## SHORT PROBLEM
In the listing that follows, locate the line containing "Write a Blender" and the line containing "S.camera = cam". Retype exactly those two lines and every line between them, and nothing more.

## LISTED ENTRIES

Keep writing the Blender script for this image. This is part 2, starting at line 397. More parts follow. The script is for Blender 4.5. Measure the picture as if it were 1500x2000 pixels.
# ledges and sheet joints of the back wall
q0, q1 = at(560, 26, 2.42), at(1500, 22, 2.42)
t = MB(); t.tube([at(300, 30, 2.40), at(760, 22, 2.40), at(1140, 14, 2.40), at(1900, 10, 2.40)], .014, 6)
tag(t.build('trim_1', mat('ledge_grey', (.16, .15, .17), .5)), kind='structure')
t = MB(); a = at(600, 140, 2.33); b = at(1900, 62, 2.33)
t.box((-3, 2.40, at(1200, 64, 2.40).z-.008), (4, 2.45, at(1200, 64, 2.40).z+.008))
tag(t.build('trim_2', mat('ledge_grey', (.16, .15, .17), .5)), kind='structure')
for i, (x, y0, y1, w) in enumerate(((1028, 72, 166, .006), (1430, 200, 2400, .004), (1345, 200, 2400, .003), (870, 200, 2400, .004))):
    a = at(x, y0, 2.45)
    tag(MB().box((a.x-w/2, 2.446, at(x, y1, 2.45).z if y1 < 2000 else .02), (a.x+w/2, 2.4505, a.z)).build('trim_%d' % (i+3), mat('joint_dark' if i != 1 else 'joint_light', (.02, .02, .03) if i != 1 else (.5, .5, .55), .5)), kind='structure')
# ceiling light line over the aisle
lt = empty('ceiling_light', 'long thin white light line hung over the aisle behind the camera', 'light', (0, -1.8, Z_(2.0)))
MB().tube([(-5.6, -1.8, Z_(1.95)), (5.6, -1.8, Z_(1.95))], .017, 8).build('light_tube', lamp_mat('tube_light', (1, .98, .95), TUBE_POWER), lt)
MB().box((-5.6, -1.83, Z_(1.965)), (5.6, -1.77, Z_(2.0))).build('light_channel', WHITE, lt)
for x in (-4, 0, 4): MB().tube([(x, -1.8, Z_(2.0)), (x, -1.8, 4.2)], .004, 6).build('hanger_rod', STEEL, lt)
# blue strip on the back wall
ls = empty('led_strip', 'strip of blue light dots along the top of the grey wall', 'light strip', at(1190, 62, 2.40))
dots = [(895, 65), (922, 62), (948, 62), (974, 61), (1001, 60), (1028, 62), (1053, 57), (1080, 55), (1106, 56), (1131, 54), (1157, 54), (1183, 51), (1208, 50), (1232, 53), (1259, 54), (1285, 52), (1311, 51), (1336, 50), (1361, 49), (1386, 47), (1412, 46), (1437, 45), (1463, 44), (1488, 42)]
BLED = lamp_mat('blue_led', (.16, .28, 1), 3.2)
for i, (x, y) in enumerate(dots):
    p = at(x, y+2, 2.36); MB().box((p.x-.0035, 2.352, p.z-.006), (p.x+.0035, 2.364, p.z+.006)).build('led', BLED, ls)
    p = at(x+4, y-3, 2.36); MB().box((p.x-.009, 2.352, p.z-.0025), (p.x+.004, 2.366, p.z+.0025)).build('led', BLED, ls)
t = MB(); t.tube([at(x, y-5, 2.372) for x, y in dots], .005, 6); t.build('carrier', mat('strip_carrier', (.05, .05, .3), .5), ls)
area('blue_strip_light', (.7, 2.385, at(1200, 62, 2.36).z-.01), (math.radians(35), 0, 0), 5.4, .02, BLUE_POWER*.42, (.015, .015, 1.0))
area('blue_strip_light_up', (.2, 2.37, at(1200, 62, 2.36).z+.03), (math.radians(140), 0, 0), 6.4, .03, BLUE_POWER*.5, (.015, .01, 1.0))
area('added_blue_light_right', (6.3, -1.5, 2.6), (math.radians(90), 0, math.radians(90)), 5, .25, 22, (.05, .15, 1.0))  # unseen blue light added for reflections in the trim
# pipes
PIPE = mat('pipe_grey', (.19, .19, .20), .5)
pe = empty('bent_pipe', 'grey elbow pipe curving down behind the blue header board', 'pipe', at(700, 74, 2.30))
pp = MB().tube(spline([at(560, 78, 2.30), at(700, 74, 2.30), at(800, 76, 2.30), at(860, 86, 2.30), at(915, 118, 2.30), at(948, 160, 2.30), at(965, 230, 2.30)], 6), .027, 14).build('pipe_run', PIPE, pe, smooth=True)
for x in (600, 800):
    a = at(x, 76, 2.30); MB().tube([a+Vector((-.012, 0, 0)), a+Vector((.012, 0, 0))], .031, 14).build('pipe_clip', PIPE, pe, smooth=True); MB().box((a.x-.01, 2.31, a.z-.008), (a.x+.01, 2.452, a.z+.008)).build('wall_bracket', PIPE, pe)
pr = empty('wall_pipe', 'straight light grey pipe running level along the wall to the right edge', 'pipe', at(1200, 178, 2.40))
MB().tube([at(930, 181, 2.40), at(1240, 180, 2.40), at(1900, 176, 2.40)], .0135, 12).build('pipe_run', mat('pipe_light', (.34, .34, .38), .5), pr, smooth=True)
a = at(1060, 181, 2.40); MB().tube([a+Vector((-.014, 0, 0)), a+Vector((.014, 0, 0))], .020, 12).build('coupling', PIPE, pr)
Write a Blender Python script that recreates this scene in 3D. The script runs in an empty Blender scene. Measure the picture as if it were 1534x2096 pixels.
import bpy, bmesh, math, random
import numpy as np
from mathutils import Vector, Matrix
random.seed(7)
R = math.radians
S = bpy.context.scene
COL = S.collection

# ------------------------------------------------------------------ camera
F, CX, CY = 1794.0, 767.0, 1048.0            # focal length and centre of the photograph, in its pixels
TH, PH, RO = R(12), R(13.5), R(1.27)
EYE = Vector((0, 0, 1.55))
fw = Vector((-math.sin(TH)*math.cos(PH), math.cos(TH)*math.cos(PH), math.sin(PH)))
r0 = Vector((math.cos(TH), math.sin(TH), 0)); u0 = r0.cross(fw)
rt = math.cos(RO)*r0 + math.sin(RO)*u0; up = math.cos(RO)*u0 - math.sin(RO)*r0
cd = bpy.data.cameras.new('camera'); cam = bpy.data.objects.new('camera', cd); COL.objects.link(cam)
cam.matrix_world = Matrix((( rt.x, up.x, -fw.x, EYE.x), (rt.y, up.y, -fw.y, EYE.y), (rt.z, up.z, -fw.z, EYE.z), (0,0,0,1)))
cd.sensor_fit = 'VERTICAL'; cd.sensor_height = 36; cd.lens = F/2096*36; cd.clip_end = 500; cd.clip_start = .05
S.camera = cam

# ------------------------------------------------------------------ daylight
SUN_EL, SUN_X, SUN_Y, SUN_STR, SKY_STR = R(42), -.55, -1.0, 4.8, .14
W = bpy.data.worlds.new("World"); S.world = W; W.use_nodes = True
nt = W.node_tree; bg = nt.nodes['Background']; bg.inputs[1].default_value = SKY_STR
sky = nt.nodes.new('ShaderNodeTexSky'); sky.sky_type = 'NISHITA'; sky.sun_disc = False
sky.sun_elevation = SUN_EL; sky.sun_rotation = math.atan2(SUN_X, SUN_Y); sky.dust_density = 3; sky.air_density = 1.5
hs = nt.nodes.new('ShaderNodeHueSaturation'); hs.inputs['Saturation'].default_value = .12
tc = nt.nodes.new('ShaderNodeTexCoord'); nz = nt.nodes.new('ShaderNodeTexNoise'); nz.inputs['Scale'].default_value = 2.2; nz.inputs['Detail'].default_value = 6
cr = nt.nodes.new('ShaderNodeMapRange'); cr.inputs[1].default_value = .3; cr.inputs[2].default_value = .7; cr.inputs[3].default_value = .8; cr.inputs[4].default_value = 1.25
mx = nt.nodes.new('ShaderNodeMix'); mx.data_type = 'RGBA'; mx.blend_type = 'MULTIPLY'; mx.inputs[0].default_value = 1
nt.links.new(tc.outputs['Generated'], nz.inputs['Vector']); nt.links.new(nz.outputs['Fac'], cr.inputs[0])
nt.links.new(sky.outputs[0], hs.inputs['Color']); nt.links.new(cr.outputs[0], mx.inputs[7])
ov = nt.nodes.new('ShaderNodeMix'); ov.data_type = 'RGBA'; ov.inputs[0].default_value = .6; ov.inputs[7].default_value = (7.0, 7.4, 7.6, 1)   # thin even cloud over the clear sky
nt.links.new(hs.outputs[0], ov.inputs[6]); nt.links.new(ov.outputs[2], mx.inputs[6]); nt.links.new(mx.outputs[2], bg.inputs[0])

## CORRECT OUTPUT
Write a Blender Python script that recreates this scene in 3D. The script runs in an empty Blender scene. Measure the picture as if it were 1534x2096 pixels.
import bpy, bmesh, math, random
import numpy as np
from mathutils import Vector, Matrix
random.seed(7)
R = math.radians
S = bpy.context.scene
COL = S.collection

# ------------------------------------------------------------------ camera
F, CX, CY = 1794.0, 767.0, 1048.0            # focal length and centre of the photograph, in its pixels
TH, PH, RO = R(12), R(13.5), R(1.27)
EYE = Vector((0, 0, 1.55))
fw = Vector((-math.sin(TH)*math.cos(PH), math.cos(TH)*math.cos(PH), math.sin(PH)))
r0 = Vector((math.cos(TH), math.sin(TH), 0)); u0 = r0.cross(fw)
rt = math.cos(RO)*r0 + math.sin(RO)*u0; up = math.cos(RO)*u0 - math.sin(RO)*r0
cd = bpy.data.cameras.new('camera'); cam = bpy.data.objects.new('camera', cd); COL.objects.link(cam)
cam.matrix_world = Matrix((( rt.x, up.x, -fw.x, EYE.x), (rt.y, up.y, -fw.y, EYE.y), (rt.z, up.z, -fw.z, EYE.z), (0,0,0,1)))
cd.sensor_fit = 'VERTICAL'; cd.sensor_height = 36; cd.lens = F/2096*36; cd.clip_end = 500; cd.clip_start = .05
S.camera = cam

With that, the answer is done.